Alex Nolan is a multiply-talented man who is currently ready to earn some money as a carpenter in Alaska. He comes from San Diego, where he grew up thinking he was the son of one man, only to discover he is actually the son of Roy Nolan, an adventurer who came to Alaska and died in the wilderness. Alex never connected to his step-father and upon his death, his mother told him the truth, while giving him a few letters she had from Roy. Alex feels the need to go out into the bush and try to discover what Roy was looking for. Alex is also recently divorced and still mourning his young daughter. He feels the need to explore Alaska, but he is a Californian at heart and plans to return there.

Ivy Pierce was born in Alaska. Her father Tom came and made his way with his wife, Frances. Tom owns and operates an airline operation that gives tours and carts people where they need to go just outside Valdez Alaska. He has taught Ivy everything she needs to know and she is as expert a pilot as he. Ivy adores her father. She and her mother, an ex-model, never saw eye to eye. Her motherís depression did not help in strengthening their relationship. Now Ivy is content to fly, where she feels she is connected and a part of the world. Her aunt and uncle operate a resort and she has cousins that she contacts. Ivy cannot imagine living anywhere else, even though she has never been out of the state.

Complications abound and bring these two together. There are injuries, unexpected trips together and a family crisis which requires them to all pull together. Alex and Ivy first fight and then acknowledge their attraction, all the while stating that there can be nothing permanent. They are at cross purposes when Ivy says she is only interested in a long-term relationship and Alex demands that nothing come of their attraction.

The picture of Alaska is artfully done, creating an image of vivid wilderness and hometown community. The sense of danger, blended with carving out a life, adds to the vision of the type of person who settled and still lives in Alaska. There is an awe of the surroundings and an inherent respect for the power of nature.

Ivy is a strong character in terms of her hardiness, her common sense, and her ability to live and prosper in Alaska. She is less defined emotionally and it is her growth as a person that we see in the story. Alex seems weaker (his introduction includes the fact that he gets airsick and he is grieving over his daughter) and takes longer to see his strengths. This left me with a sense of their relationship being out of balance for a good part of the story.

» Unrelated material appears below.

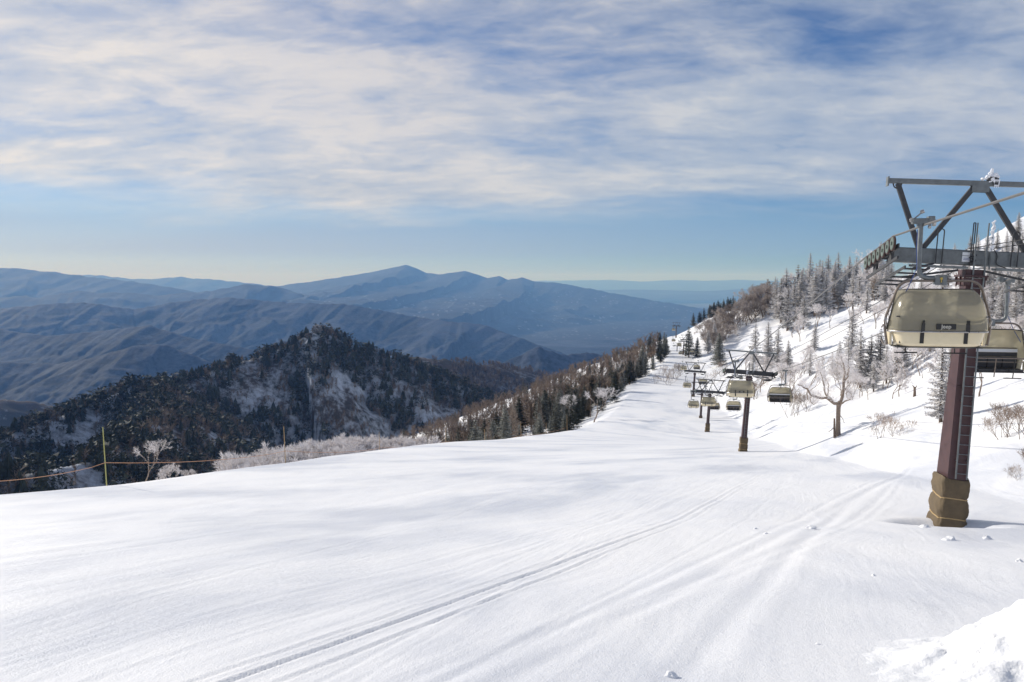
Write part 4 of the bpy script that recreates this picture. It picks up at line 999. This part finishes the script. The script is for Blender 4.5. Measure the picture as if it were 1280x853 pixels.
    if full:
        # second run of catwalk along the beam
        q_ = MB()
        for (xa, xb_) in ((-1.75, -.35), (.35, 1.75)):
            q_.box(((xa + xb_) / 2, -.42, Hb - .30), (abs(xb_ - xa), .05, .06)); q_.box(((xa + xb_) / 2, -.72, Hb - .30), (abs(xb_ - xa), .05, .06))
            for k in range(6): q_.box((xa + (xb_ - xa) * (k + .5) / 6, -.57, Hb - .28), (.04, .30, .03))
        q_.build('catwalk', M['galv'], t)
        for (hx, hh, hw) in ((-.95, .75, .16), (-.12, .95, .05), (.95, .75, .16)):
            q_ = MB(); q_.tube(fillet([(hx - hw / 2 * 1.0, -.25, Hb - .2), (hx - hw / 2, -.25, Hb - .2 + hh + .2), (hx + hw / 2, -.25, Hb - .2 + hh + .2), (hx + hw / 2, -.25, Hb - .2)], hw * .5), .016, 6); q_.build('hand_hoop', M['galv_dark'], t, True)
        s_ = MB(); s_.box((-.10 - .12, -.185, Hb + .10), (.235, .012, .09)); s_.box((-.22, -.185, Hb - .04), (.235, .012, .16)); sg = s_.build('sign_plate', M['white'], t)
        pr = MB(); pr.box((-.22, -.194, Hb - .02), (.17, .004, .014)); pr.box((-.22, -.194, Hb - .06), (.17, .004, .014)); pr.build('print_line', M['print'], sg)
        # frosted lamp on the top bar and frosted rod on the beam
        V = []; 
        lam = MB(); lam.box((.28, -.02, zt + .14), (.22, .16, .16)); lam.box((.36, -.12, zt + .06), (.10, .06, .20)); lo = lam.build('lamp_housing', M['galv_dark'], t)
        ic = MB(); rr2 = random.Random(4)
        for k in range(26):
            c0 = Vector((.25 + rr2.gauss(0, .09), -.05 + rr2.gauss(0, .05), zt + .17 + rr2.gauss(0, .05))); ic.tube([c0, c0 + Vector((rr2.gauss(.0, .04), rr2.gauss(-.03, .03), rr2.gauss(.0, .05)))], [.06, .035], 6)
        for k in range(5): ic.tube([(.32 + k * .025, -.13, zt + .1), (.32 + k * .025, -.13, zt - .12 + .03 * (k % 2))], [.03, .006], 5)
        ic.build('rime_cap', M['rime'], lo, True)
        rd = MB(); rd.tube([(.36, -.22, Hb - .3), (.36, -.22, Hb + 1.0)], .02, 6); ro = rd.build('rod', M['galv'], t)
        ic = MB()
        for k in range(16): z = Hb + .2 + k * .05; ic.tube([(.36 + rr2.gauss(0, .02), -.22, z), (.36 + rr2.gauss(0, .03), -.24, z + .09)], [.035 + .015 * rr2.random(), .02], 5)
        ic.build('rime_crust', M['rime'], ro, True)
        q_ = MB(); q_.tube([(-.1 + .1 * math.sin(k * .9), -.28 - .03 * math.cos(k), Hb + .1 - .02 * k) for k in range(14)], .012, 5); q_.tube(fillet([(.4, -.2, Hb + .3), (.55, -.2, Hb + .1), (.5, -.22, Hb - .15), (.8, -.2, Hb - .25)], .1), .012, 5); q_.build('conduit', M['rubber'], t)
    index_kids(t); return t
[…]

Tom and Frances undergo transformations throughout the tale and while interesting, detracted from the primary story of Alex and Ivy. Other characters were not defined and were only coincidental to the storyline.

Past Lies is fairly predictable and yet there are some intriguing action sequences that can only be seen in a place like Alaska. Having a helicopter catch fire and dealing with a cardiac emergency are just two of those sequences. These helped move the story. But with the primary tale about two people learning what is important about loving, the story ultimately satisfies but does no more.